Twitter’s Awful Guidance Tanks the Stock by 10%

Twitter1Social media giant Twitter Inc (NYSE:TWTR) posted decent second quarter earnings on Tuesday after the bell, but the real story was its terrible revenue guidance for the current quarter.

Q2 Profit Beats, but Revenue Misses

The San Francisco-based company posted second quarter net income or $0.13 per share, easily beating Wall Street estimates of $0.09. Revenue rose nearly 20% from last year to $602 million, missing analyst estimates of $607.41 million.

Average monthly users of its service rose 3% from last year to 313 million. Users were also up nearly 1% on a sequential basis.

Disastrous Guidance

The past is the past. Wall Street is all about the future.

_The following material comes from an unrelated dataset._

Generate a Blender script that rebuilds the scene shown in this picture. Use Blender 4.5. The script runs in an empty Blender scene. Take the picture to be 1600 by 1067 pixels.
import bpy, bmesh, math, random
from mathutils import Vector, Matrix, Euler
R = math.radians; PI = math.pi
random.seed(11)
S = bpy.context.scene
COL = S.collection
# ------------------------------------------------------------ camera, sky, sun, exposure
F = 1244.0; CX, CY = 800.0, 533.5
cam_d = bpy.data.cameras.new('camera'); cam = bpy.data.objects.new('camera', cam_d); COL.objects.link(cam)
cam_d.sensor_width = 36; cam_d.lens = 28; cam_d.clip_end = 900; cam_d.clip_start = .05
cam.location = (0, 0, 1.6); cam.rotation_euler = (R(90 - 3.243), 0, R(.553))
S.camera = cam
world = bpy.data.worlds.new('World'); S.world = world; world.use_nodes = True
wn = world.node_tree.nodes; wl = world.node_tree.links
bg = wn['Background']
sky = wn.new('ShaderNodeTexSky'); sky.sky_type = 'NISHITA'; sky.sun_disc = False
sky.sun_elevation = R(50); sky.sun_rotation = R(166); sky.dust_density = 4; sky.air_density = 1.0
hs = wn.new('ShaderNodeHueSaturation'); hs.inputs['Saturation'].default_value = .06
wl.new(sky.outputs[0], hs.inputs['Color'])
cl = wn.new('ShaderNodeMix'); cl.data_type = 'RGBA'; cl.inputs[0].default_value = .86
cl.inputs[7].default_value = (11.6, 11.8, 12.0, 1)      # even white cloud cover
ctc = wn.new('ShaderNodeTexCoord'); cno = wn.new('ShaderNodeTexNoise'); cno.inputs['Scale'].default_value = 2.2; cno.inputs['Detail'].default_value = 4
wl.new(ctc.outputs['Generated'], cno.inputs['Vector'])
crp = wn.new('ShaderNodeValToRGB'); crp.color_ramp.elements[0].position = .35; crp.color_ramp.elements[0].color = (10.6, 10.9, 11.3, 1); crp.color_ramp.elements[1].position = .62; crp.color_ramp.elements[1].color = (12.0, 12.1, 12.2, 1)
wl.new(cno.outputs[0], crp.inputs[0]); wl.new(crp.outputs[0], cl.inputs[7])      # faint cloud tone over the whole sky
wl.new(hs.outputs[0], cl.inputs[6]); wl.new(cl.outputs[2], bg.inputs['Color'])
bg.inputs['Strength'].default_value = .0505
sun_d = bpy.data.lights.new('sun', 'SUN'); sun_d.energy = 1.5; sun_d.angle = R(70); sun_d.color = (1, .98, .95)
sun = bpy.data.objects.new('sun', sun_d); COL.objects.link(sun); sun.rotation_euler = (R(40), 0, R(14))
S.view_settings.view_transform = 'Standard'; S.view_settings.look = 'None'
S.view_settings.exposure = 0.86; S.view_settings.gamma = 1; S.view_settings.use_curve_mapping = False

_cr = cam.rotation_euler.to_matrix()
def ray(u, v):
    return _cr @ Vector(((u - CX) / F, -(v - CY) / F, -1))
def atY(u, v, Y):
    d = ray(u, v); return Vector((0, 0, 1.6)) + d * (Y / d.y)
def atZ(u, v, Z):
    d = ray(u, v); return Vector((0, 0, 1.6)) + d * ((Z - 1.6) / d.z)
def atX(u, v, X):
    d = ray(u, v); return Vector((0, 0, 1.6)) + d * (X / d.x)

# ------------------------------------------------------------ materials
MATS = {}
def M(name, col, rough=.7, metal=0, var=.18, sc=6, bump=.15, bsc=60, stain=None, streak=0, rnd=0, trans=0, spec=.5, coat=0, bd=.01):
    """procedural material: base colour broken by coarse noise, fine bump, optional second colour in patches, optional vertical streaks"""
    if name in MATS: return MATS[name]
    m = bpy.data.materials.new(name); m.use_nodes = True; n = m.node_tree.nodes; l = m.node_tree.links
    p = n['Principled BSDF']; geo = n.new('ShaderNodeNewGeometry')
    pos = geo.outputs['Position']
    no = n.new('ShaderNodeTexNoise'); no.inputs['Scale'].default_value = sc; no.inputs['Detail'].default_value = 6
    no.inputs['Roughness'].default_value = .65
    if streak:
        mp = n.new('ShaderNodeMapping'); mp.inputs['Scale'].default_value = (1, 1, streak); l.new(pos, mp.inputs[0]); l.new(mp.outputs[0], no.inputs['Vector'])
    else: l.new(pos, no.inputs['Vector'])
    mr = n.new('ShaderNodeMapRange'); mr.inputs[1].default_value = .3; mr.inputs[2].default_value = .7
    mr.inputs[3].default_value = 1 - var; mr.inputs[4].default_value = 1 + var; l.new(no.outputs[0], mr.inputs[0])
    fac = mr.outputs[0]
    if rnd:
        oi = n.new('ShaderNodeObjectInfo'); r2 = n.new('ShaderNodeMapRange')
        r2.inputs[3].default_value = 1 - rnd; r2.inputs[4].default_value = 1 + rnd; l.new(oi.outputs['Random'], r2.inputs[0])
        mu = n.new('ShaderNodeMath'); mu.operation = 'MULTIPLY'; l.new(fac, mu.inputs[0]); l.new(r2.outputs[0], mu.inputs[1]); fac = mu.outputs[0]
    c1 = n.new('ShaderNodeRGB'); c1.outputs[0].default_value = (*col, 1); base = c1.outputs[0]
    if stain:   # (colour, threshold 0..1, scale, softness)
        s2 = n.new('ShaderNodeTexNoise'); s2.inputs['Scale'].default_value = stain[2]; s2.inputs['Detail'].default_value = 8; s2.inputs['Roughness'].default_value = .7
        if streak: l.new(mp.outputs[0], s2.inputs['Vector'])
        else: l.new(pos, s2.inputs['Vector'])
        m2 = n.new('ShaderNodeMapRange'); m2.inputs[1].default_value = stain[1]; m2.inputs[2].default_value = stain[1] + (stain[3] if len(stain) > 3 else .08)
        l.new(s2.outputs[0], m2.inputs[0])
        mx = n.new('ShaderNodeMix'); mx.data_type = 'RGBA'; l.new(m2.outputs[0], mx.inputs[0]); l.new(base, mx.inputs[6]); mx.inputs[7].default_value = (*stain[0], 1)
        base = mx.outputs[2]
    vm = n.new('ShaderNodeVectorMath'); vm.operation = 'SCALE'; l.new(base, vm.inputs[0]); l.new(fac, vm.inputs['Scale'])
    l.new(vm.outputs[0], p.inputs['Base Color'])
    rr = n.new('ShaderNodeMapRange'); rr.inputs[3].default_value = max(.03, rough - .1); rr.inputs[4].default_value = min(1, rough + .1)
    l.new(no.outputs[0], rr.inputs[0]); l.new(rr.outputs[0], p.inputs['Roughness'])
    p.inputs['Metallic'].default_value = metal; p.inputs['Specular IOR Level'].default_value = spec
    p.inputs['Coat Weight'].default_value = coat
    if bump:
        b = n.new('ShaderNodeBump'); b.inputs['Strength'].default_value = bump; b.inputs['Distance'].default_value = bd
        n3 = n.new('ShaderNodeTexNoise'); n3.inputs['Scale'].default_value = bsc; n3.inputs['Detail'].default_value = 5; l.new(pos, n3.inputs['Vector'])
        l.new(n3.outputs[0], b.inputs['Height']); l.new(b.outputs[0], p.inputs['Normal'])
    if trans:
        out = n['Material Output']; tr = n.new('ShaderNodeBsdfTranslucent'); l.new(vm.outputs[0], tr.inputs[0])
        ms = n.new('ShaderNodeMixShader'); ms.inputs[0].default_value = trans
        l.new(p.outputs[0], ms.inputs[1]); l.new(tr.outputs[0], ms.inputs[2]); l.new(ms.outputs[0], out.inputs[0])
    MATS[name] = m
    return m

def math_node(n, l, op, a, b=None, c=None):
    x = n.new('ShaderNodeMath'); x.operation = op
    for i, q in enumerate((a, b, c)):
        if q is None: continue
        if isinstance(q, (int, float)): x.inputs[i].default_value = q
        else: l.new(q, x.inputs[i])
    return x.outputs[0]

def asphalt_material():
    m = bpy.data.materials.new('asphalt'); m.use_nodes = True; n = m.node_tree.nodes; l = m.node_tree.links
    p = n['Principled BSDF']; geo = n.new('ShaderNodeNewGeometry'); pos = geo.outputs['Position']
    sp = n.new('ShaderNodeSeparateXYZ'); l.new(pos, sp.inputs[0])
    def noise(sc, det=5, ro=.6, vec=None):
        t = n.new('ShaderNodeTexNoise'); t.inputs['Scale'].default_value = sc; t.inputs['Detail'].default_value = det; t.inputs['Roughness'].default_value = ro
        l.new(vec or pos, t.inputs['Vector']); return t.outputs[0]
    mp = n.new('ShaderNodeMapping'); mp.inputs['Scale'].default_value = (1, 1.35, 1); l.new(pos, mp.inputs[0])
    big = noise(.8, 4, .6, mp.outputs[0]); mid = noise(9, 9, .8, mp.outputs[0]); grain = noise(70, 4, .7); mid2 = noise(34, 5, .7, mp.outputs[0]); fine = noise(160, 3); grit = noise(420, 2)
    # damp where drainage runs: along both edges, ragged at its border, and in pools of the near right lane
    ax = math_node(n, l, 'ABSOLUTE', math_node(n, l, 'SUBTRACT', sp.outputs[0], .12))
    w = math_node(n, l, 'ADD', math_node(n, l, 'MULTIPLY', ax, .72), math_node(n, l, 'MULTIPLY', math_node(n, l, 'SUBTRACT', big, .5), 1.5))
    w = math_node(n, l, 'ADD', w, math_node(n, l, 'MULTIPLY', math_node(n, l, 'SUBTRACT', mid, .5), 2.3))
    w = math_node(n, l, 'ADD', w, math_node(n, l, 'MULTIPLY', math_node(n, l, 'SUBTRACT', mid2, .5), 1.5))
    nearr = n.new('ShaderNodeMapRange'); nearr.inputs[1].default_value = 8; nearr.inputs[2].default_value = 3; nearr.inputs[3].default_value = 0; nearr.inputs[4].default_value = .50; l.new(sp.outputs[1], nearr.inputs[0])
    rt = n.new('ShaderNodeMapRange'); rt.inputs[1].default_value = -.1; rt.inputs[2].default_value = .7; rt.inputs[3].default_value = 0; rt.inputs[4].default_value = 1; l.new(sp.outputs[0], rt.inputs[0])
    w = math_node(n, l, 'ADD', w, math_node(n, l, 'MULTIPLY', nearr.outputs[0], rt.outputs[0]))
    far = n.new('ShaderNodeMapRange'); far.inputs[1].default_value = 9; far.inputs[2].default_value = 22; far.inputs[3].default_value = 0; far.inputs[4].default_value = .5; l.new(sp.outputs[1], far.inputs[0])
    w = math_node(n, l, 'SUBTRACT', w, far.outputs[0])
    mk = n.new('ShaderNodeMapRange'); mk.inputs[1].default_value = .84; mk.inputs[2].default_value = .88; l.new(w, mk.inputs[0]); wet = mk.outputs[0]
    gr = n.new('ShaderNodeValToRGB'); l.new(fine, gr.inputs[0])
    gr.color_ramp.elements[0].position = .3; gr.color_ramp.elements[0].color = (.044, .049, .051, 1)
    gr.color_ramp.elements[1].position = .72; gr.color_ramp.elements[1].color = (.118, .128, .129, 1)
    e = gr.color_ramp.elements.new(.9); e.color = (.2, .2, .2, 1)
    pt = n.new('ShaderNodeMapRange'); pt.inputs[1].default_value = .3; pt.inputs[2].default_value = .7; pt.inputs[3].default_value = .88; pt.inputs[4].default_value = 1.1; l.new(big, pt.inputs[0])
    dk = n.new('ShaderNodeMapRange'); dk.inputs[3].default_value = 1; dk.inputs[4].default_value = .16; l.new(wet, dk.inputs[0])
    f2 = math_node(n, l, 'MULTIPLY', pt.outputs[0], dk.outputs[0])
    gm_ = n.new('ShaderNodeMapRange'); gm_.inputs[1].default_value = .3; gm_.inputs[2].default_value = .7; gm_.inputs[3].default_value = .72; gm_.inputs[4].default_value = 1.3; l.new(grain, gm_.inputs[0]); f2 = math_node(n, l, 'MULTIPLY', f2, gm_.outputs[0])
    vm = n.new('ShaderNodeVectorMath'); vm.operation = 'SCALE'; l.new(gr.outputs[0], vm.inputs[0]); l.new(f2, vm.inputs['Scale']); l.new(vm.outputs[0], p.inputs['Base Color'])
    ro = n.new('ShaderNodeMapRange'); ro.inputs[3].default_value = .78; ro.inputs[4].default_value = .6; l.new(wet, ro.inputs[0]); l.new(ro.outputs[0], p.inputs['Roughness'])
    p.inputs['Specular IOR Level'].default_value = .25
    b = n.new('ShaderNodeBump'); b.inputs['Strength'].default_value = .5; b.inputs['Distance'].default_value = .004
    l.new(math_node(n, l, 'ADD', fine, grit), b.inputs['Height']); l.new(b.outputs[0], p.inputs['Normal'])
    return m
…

Well, Twitter’s future doesn’t look too bright right now. The company forecast Q3 revenues of $590 to 610 million. Not only could that be a decline on a sequential basis, but it’s way below the average analyst estimate for $681.34 million.

Additional Notes

  • Advertising revenue totaled $535 million, an increase of 18% year-over-year.
  • Mobile advertising revenue was 89% of total advertising revenue.
  • Data licensing and other revenue totaled $67 million, an increase of 35% year-over-year.
  • U.S. revenue totaled $361 million, an increase of 12% year-over-year.
  • International revenue totaled $241 million, an increase of 33% year-over-year.
  • Total ad engagements were up 226% year-over-year.
  • Cost per engagement (CPE) was down 64% year-over-year.